No dia 30 de agosto de 2024, data em que se celebra o Dia Internacional das Vítimas de Desaparecimento Forçado, ocorreu finalmente a reinstalação da Comissão Especial sobre Mortos e Desaparecidos Políticos (CEMDP). Criada em 1995 pela lei 9.140 e extinta de forma ilegal no último dia do governo de extrema-direita de Bolsonaro, a CEMDP é um dos pilares das importantes, ainda que muito limitadas, medidas adotadas pelo Estado brasileiro para promover os direitos a memória, reparação e verdade das vítimas de graves violações de direitos humanos perpetradas pela ditadura militar.

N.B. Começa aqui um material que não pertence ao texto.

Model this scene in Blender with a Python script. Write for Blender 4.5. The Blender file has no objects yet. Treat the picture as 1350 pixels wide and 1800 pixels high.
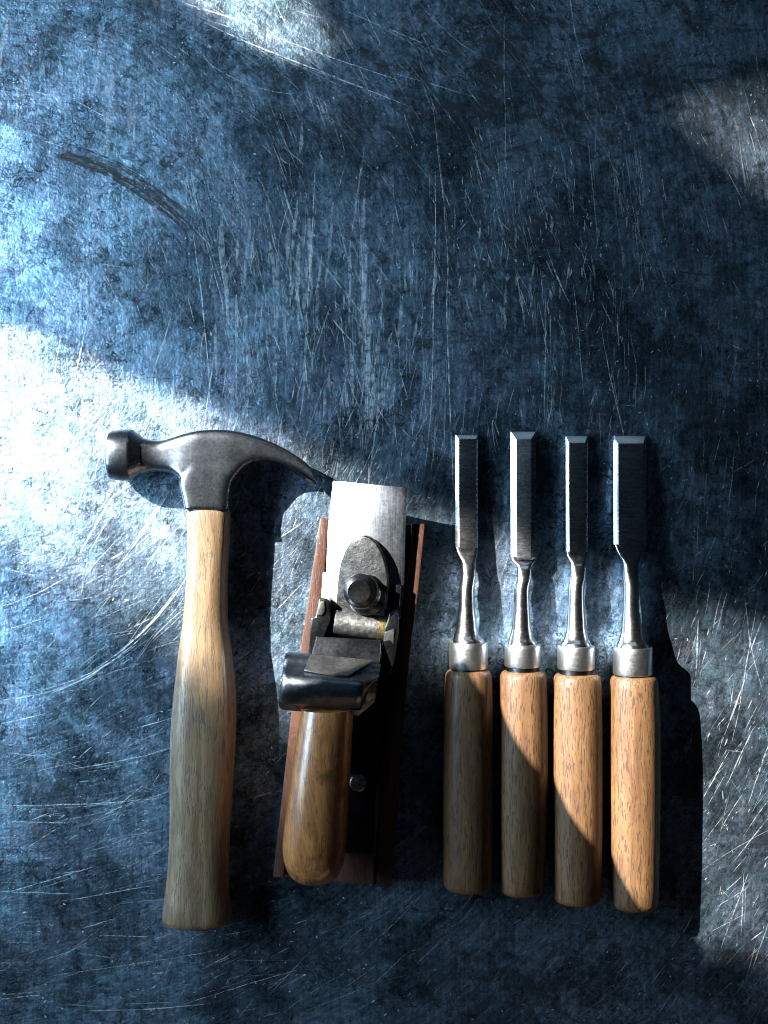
import bpy, bmesh, math, random
from mathutils import Vector, Matrix
random.seed(11)

# ------------------------------------------------------------------ measures
S = 0.00037            # metres per layout unit (about one unit per millimetre * 0.37)
D = 2100.0             # camera height in layout units
CX, CY = 675.0, 900.0
SUN = Vector((1.17, -0.73, -1.0)).normalized()     # direction the hard light travels

def wp(px, py, z=0.0):
    k = 1.0 - z / D
    return Vector(((px - CX) * k, (CY - py) * k, z))

sc = bpy.context.scene
# ------------------------------------------------------------------ camera
cam = bpy.data.cameras.new('camera')
camo = bpy.data.objects.new('camera', cam)
sc.collection.objects.link(camo)
camo.location = (0, 0, D * S)
cam.sensor_fit = 'VERTICAL'
cam.sensor_height = 24
cam.lens = 12.0 / (900.0 / D)
cam.clip_start = 0.01
cam.clip_end = 60
cam.dof.use_dof = True
cam.dof.focus_distance = (D - 40) * S
cam.dof.aperture_fstop = 8.0
sc.camera = camo

# ------------------------------------------------------------------ light
w = bpy.data.worlds.new('World')
sc.world = w
w.use_nodes = True
w.node_tree.nodes['Background'].inputs[0].default_value = (0.35, 0.6, 1.0, 1)
w.node_tree.nodes['Background'].inputs[1].default_value = 0.008

LAMP_DIST = 3.0
sun = bpy.data.lights.new('hard_lamp', 'SPOT')
sun.energy = 3700
sun.color = (1.0, 0.93, 0.83)
sun.shadow_soft_size = 0.009
sun.spot_size = math.radians(34)
sun.spot_blend = 0.2
suno = bpy.data.objects.new('hard_lamp', sun)
sc.collection.objects.link(suno)
suno.location = -SUN * LAMP_DIST
suno.rotation_euler = SUN.to_track_quat('-Z', 'Y').to_euler()

def area(name, loc, target, size, size_y, energy, color):
    l = bpy.data.lights.new(name, 'AREA')
    l.shape = 'RECTANGLE'; l.size = size; l.size_y = size_y
    l.energy = energy; l.color = color
    o = bpy.data.objects.new(name, l)
    sc.collection.objects.link(o)
    o.location = loc
    o.rotation_euler = (Vector(target) - Vector(loc)).to_track_quat('-Z', 'Y').to_euler()
    return o
area('sky_window_lamp', (-0.68, 0.12, 0.36), (-0.20, 0.04, 0), 0.74, 0.34, 17.5, (0.54, 0.79, 1.0))
area('tip_fill_lamp', (0.12, 0.95, 0.50), (0.05, 0.0, 0), 0.8, 0.24, 0.45, (0.55, 0.80, 1.0))  # added fill to brighten the chisel tips, no window known there
area('warm_fill_lamp', (0.30, -1.10, 0.30), (0.05, -0.1, 0), 0.6, 0.2, 0.45, (1.0, 0.58, 0.32))  # added warm fill to lift the wood in shade

sc.view_settings.view_transform = 'Standard'
sc.view_settings.look = 'None'
sc.view_settings.exposure = 0.0
sc.view_settings.gamma = 1.0
sc.cycles.use_denoising = True
sc.cycles.max_bounces = 5
sc.cycles.filter_width = 1.1

# ------------------------------------------------------------------ node helpers
class NT:
    def __init__(self, name):
        self.m = bpy.data.materials.new(name)
        self.m.use_nodes = True
        self.t = self.m.node_tree
        self.b = self.t.nodes['Principled BSDF']
        self.out = self.t.nodes['Material Output']
        tc = self.t.nodes.new('ShaderNodeTexCoord')
        self.obj = self.mapping(tc.outputs['Object'], (1 / S,) * 3)
    def n(self, kind): return self.t.nodes.new(kind)
    def link(self, a, b): self.t.links.new(a, b)
    def setin(self, sock, v):
        if hasattr(v, 'is_linked'): self.link(v, sock)
        else: sock.default_value = v
    def mapping(self, v, scale=(1, 1, 1), rot=(0, 0, 0), loc=(0, 0, 0)):
        m = self.n('ShaderNodeMapping')
        m.inputs['Scale'].default_value = scale
        m.inputs['Rotation'].default_value = rot
        m.inputs['Location'].default_value = loc
        self.link(v, m.inputs['Vector'])
        return m.outputs[0]
    def noise(self, v, scale=1.0, detail=4, rough=0.55, dist=0.0, color=False):
        n = self.n('ShaderNodeTexNoise')
        n.inputs['Scale'].default_value = scale
        n.inputs['Detail'].default_value = detail
        n.inputs['Roughness'].default_value = rough
        n.inputs['Distortion'].default_value = dist
        self.link(v, n.inputs['Vector'])
        return n.outputs[1 if color else 0]
    def voro(self, v, scale=1.0, feature='F1', out='Distance'):
        n = self.n('ShaderNodeTexVoronoi')
        n.feature = feature
        n.inputs['Scale'].default_value = scale
        self.link(v, n.inputs['Vector'])
        return n.outputs[out]
    def ramp(self, f, lo, hi, a=0.0, b=1.0):
        n = self.n('ShaderNodeMapRange')
        n.interpolation_type = 'SMOOTHSTEP'
        n.inputs['From Min'].default_value = lo
        n.inputs['From Max'].default_value = hi
        n.inputs['To Min'].default_value = a
        n.inputs['To Max'].default_value = b
        self.link(f, n.inputs['Value'])
        return n.outputs[0]
    def math(self, op, a, b=0.0):
        n = self.n('ShaderNodeMath'); n.operation = op
        self.setin(n.inputs[0], a); self.setin(n.inputs[1], b)
        return n.outputs[0]
    def mix(self, f, a, b, mode='MIX'):
        n = self.n('ShaderNodeMix'); n.data_type = 'RGBA'; n.blend_type = mode
        self.setin(n.inputs[0], f)
        self.setin(n.inputs[6], a if hasattr(a, 'is_linked') else (*a, 1))
        self.setin(n.inputs[7], b if hasattr(b, 'is_linked') else (*b, 1))
        return n.outputs[2]
    def vadd(self, a, b):
        n = self.n('ShaderNodeVectorMath'); n.operation = 'ADD'
        self.setin(n.inputs[0], a); self.setin(n.inputs[1], b)
        return n.outputs[0]
    def vscale(self, a, s):
        n = self.n('ShaderNodeVectorMath'); n.operation = 'SCALE'
        self.setin(n.inputs[0], a); n.inputs['Scale'].default_value = s
        return n.outputs[0]
    def bump(self, h, strength, dist=1.0):
        n = self.n('ShaderNodeBump')
        n.inputs['Strength'].default_value = strength
        n.inputs['Distance'].default_value = dist * S
        self.link(h, n.inputs['Height'])
        self.link(n.outputs[0], self.b.inputs['Normal'])
        return n
    def set(self, **k):
        for a, v in k.items():
            s = self.b.inputs[a.replace('_', ' ')]
            if isinstance(v, tuple) and len(v) == 3: v = (*v, 1)
            self.setin(s, v)
        return self.m

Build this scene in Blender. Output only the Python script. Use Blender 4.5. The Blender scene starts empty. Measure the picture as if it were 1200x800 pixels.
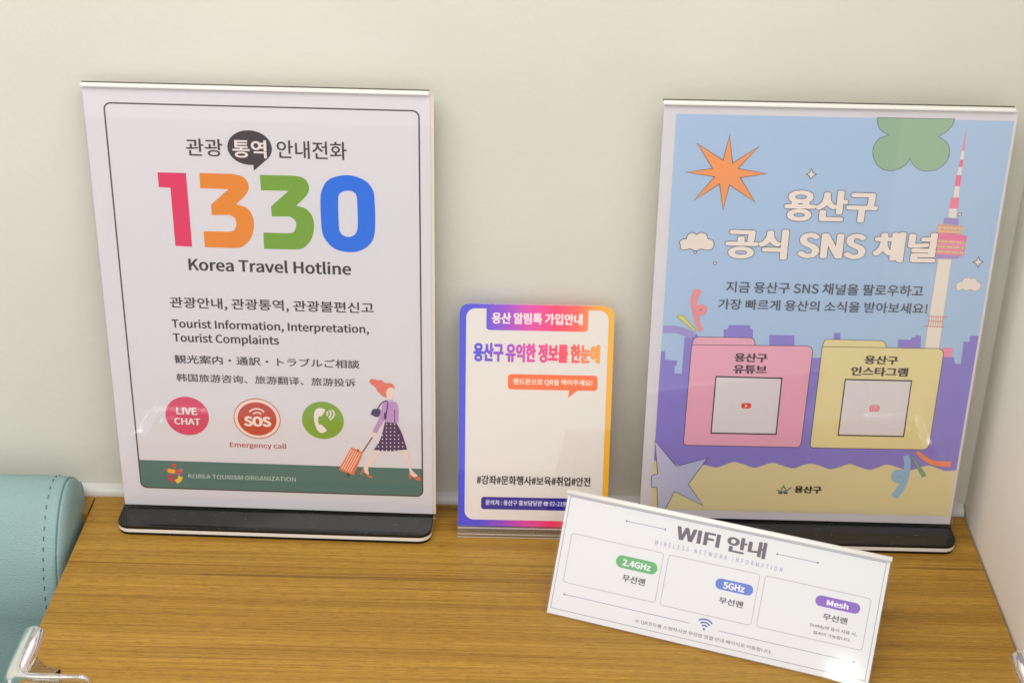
import bpy, bmesh, math, random
from mathutils import Vector, Matrix
from mathutils.geometry import tessellate_polygon

C = bpy.context.scene
COL = C.collection

# ------------------------------------------------------------------ camera
cam_d = bpy.data.cameras.new("camera")
cam = bpy.data.objects.new("camera", cam_d)
COL.objects.link(cam)
pitch, yaw, roll = 0.5076, -0.0141, 0.0158
fwd = Vector((math.sin(yaw)*math.cos(pitch), math.cos(yaw)*math.cos(pitch), -math.sin(pitch)))
rgt = Vector((math.cos(yaw), -math.sin(yaw), 0))
upv = rgt.cross(fwd)
r2 = rgt*math.cos(roll) + upv*math.sin(roll)
u2 = upv*math.cos(roll) - rgt*math.sin(roll)
M = Matrix((r2, u2, -fwd)).transposed().to_4x4()
M.translation = Vector((0.0169, -0.9281, 0.6450))
cam.matrix_world = M
cam_d.sensor_width = 36
cam_d.lens = 36*1844.0/1200
cam_d.clip_start = 0.02
cam_d.clip_end = 60
cam_d.dof.use_dof = True
cam_d.dof.focus_distance = 1.03
cam_d.dof.aperture_fstop = 14.0
C.camera = cam

# ------------------------------------------------------------------ light of the room (lamps only)
w = bpy.data.worlds.new("World"); C.world = w; w.use_nodes = True
w.node_tree.nodes["Background"].inputs[0].default_value = (1.0, 0.965, 0.935, 1)
w.node_tree.nodes["Background"].inputs[1].default_value = 0.78

def area(name, loc, target, size, sy, power, col=(1, 0.95, 0.88), shape='RECTANGLE'):
    d = bpy.data.lights.new(name, 'AREA'); o = bpy.data.objects.new(name, d); COL.objects.link(o)
    d.shape = shape; d.size = size; d.size_y = sy; d.energy = power; d.color = col
    o.location = loc
    o.rotation_euler = (Vector(target)-Vector(loc)).to_track_quat('-Z', 'Y').to_euler()
    return o

area("ceiling_lamp", (-0.50, -0.90, 1.35), (-0.05, -0.05, 0.1), 1.2, 0.7, 10.4, (1, 0.975, 0.945))
area("ceiling_lamp", (0.42, -0.90, 1.35), (0.05, -0.05, 0.1), 1.2, 0.7, 9.0, (1, 0.975, 0.945))
area("far_ceiling_lamp", (-1.147, -3.70, 1.418), (0.2, -0.18, 0.0), 0.052, 0.040, 0.34, (1, 0.98, 0.94), 'ELLIPSE')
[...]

O compromisso com a recriação da CEMDP foi assumido publicamente pelo governo Lula. Havia uma ampla expectativa de que ela fosse reinstalada ainda em março de 2023, logo após a posse do Presidente. Contudo, essas expectativas foram frustradas e seguiram sendo reiteradamente frustradas por longos um ano e oito meses, tempo que o governo levou para finalmente recolocar o colegiado de pé.
Nós reconhecemos o esforço de parte do governo, notadamente do Ministério dos Direitos Humanos e da Cidadania, para viabilizar a retomada dos trabalhos do órgão, e lamentamos que esses esforços tenham sido, por tanto tempo, sobrepostos pelos setores que desprezam a memória dos que foram mortos pela ditadura militar. Enfatizamos ser grave que, mesmo após a tentativa de golpe do 8 de janeiro, os militares tenham tido capacidade de bloquear essa agenda por tanto tempo, fato que revela, mais uma vez, os limites de uma democracia incapaz de subordinar suas Forças Armadas definitivamente ao poder político civil.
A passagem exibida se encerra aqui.